The outcome of the Federal Open Market Committee (FOMC) meeting of the United States Federal Reserve is always closely watched by financial markets across the world, but the interest this time was much higher than usual. In terms of policy action, the Fed decided to lower the target range for the federal funds rate by 25 basis points to 4-4.25 per cent on Wednesday, as was widely expected by financial markets. However, there was significant interest in how the FOMC voted on the policy decision and the future expectations. White House Economic Adviser Stephen Miran was confirmed by the Senate on Monday to the Federal Reserve board, just in time to be able to attend the FOMC meeting, which began on Tuesday. Mr Miran is now on leave from the White House and may go back to that position once his term expires. This is an unusual position in modern central banking, and particularly for the Fed. As many in the market had anticipated, Mr Miran dissented from the majority and wanted a deeper 50-basis-point cut.
Nevertheless, Mr Miran’s presence is not the only unusual thing for the Fed at the moment. In fact, his position at the Fed is part of a bigger plan. The Fed and its chairman, Jerome Powell, have been under attack from US President Donald Trump for not lowering interest rates quickly enough. Mr Trump also attempted to remove Lisa Cook, one of the Fed governors. However, the courts have allowed her to continue in her position and participate in the FOMC meeting. Mr Trump is seeking to have a greater say in the workings of the Fed, if not directly control it. A lot in financial markets over the medium term will depend on how this plan goes.

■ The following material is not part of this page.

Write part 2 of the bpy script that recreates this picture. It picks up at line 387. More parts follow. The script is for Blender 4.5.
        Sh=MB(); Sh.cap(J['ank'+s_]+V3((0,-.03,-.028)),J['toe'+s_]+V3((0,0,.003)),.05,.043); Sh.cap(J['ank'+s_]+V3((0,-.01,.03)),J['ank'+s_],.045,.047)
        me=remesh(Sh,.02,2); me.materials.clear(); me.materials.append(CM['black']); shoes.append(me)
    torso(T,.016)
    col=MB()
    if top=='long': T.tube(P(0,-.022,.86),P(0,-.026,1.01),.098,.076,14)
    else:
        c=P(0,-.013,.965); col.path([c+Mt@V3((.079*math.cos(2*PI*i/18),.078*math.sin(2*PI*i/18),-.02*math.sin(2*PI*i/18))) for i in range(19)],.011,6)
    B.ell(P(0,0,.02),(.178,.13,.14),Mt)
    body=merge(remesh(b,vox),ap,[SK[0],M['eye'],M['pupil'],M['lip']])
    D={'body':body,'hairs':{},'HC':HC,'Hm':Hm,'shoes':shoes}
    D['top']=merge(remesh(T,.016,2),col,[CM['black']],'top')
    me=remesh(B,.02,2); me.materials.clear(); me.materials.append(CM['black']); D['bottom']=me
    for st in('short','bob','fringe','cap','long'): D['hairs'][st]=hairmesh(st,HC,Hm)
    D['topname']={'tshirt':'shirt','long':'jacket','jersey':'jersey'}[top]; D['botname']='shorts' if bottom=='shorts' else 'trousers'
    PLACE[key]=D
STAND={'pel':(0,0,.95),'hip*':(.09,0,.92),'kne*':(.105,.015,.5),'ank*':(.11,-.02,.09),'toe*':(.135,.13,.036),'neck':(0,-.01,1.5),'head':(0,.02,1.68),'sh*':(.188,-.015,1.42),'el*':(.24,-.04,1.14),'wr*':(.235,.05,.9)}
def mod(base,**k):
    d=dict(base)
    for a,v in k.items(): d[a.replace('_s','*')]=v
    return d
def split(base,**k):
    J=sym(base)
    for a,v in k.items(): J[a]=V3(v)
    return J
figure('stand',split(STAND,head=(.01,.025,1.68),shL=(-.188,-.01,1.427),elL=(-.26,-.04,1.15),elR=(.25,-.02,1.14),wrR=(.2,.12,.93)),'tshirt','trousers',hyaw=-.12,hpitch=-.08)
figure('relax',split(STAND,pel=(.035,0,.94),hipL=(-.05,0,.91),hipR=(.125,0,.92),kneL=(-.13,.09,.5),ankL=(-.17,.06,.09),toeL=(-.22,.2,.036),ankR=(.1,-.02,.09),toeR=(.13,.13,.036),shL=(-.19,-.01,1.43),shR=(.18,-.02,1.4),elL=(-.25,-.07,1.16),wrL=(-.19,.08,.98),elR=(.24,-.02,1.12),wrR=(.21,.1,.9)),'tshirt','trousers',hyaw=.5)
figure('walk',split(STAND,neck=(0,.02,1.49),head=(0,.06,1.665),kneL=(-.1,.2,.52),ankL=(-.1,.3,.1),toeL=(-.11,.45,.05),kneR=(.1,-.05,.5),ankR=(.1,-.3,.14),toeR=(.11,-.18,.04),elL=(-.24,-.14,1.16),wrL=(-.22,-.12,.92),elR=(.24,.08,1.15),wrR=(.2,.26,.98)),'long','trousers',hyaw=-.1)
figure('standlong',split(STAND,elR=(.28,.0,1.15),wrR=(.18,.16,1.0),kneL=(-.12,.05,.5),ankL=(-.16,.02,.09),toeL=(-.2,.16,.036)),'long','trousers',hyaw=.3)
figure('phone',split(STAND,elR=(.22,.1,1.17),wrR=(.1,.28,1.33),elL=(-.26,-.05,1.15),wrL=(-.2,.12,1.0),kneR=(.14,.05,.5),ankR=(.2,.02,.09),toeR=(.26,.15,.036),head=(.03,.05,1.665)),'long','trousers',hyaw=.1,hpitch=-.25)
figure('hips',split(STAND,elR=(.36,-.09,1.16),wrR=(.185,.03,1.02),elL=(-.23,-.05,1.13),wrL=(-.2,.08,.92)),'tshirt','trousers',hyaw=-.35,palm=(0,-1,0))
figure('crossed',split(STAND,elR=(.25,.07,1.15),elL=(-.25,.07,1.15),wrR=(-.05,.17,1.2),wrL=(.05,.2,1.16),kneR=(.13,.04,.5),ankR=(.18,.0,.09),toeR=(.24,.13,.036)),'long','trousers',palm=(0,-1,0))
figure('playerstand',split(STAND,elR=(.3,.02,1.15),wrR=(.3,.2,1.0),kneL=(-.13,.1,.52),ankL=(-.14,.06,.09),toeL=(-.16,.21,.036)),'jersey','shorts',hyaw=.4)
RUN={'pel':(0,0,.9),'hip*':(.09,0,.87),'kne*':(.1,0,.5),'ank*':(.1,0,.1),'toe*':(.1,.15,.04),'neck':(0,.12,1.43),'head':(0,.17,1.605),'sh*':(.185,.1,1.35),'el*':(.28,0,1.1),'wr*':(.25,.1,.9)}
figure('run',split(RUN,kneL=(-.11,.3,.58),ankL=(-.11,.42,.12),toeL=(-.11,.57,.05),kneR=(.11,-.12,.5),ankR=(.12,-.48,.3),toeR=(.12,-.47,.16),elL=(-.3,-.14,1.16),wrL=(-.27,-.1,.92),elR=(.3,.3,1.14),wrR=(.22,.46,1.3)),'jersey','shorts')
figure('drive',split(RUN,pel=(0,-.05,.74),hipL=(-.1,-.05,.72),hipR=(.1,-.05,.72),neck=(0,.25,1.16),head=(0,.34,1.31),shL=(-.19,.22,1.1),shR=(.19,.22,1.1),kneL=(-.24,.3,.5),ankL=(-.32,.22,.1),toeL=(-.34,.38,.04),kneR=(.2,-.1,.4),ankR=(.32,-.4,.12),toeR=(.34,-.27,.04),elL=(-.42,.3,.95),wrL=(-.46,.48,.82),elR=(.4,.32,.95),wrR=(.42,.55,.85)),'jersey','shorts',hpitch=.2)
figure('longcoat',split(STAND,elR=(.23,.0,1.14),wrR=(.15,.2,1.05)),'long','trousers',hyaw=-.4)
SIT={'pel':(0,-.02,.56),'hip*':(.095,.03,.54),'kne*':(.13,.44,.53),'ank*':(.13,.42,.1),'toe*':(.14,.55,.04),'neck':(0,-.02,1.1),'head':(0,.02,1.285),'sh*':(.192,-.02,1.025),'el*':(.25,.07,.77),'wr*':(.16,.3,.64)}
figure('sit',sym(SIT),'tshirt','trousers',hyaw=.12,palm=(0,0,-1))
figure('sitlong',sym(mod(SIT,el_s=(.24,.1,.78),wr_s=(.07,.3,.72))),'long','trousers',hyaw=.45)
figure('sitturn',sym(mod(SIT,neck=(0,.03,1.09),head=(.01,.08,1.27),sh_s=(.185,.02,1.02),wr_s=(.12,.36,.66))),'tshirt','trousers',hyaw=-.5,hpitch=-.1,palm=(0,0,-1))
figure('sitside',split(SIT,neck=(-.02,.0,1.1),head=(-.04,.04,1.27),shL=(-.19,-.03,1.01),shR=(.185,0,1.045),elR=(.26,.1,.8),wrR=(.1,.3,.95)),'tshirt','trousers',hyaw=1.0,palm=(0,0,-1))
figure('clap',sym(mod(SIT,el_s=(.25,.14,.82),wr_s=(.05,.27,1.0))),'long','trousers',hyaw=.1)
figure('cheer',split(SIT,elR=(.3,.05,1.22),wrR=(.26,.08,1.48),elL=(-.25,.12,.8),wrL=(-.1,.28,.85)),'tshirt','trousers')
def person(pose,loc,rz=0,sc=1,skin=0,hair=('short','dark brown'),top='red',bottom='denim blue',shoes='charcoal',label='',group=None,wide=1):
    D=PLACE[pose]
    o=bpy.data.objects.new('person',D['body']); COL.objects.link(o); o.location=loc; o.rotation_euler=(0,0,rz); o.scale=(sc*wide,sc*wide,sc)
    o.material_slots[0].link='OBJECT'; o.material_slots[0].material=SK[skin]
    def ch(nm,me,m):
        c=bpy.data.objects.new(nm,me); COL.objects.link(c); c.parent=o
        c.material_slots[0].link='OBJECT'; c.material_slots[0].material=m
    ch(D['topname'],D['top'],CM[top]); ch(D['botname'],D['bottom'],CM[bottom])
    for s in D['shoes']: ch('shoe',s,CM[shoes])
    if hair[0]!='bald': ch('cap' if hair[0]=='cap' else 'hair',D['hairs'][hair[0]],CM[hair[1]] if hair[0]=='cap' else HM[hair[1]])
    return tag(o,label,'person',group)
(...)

It remains to be seen how the impact of tariffs plays out in terms of inflation outcomes. Potential stickiness in inflation outcomes could become challenging for the Fed in the coming quarters. However, for now, financial conditions should be expected to ease. The yield on 10-year US government bonds, for instance, has come down by over 20 basis points this month. Theoretically, relatively easy global financial conditions should help improve financial flows to India. However, capital flows in the coming months will also be determined by the progress in trade negotiations between India and the US. A favourable trade deal, along with lower interest rates in the US, will significantly reduce uncertainty for the Indian economy and financial markets in the near term.